Shareholder held banks are not not-for-profits. They make money to grow, be safe and sound, invest in personnel and technology, give back to their communities, and yes increase the value of their franchise for shareholders. Boards should be mindful that profits are as much for other interested constituencies as the shareholders. In other words, to a board member, hearing an employee say "I love working here", a customer say "I love banking here", should resound similarly to a shareholder saying "this is a great investment".

Banks used to be owned primarily by retail investors. As the industry consolidated, banks became larger, and retail investors became weary due to the financial crisis, institutional owners filled the breach. These investors care little about the employee that loves to work there, or the customer that raves about extraordinary service.
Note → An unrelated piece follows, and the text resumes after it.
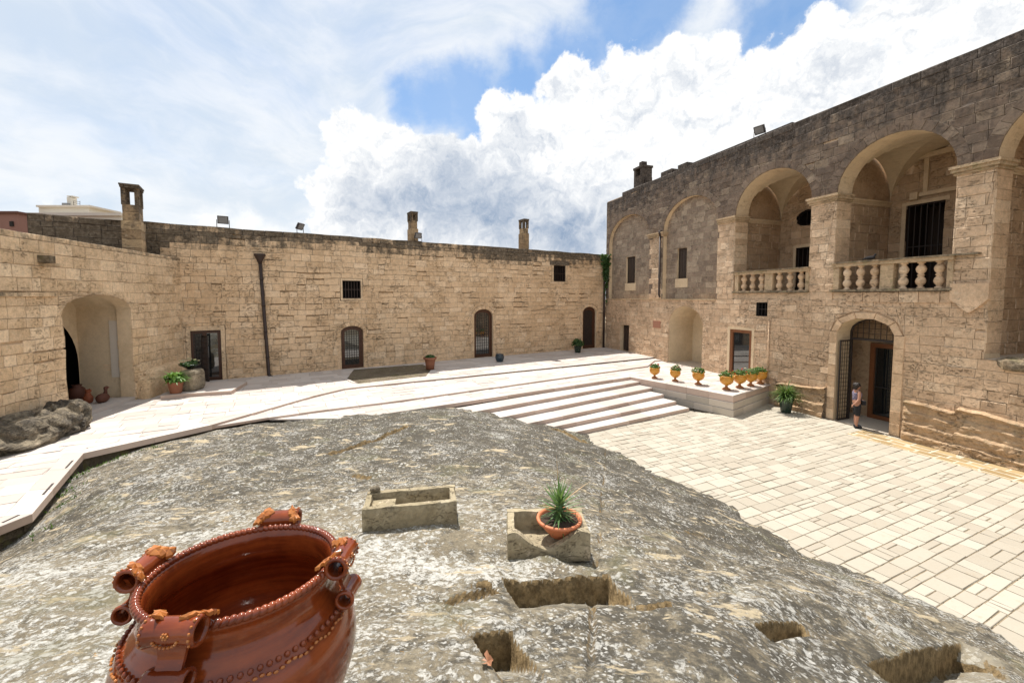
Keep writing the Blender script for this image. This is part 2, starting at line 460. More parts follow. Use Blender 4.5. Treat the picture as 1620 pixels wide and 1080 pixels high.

Well, they do care if it ends up dropping more money to the bottom line that can be returned to shareholders in some fashion.

Institutional shareholders are much stronger, and more concentrated and vocal advocates for shareholder returns than the retail shareholder, who once took pride in investing in the local bank. Just because they are louder, should they be at the front of the line? Or should we all read our respective state's business corporation law on fiduciary duty of directors?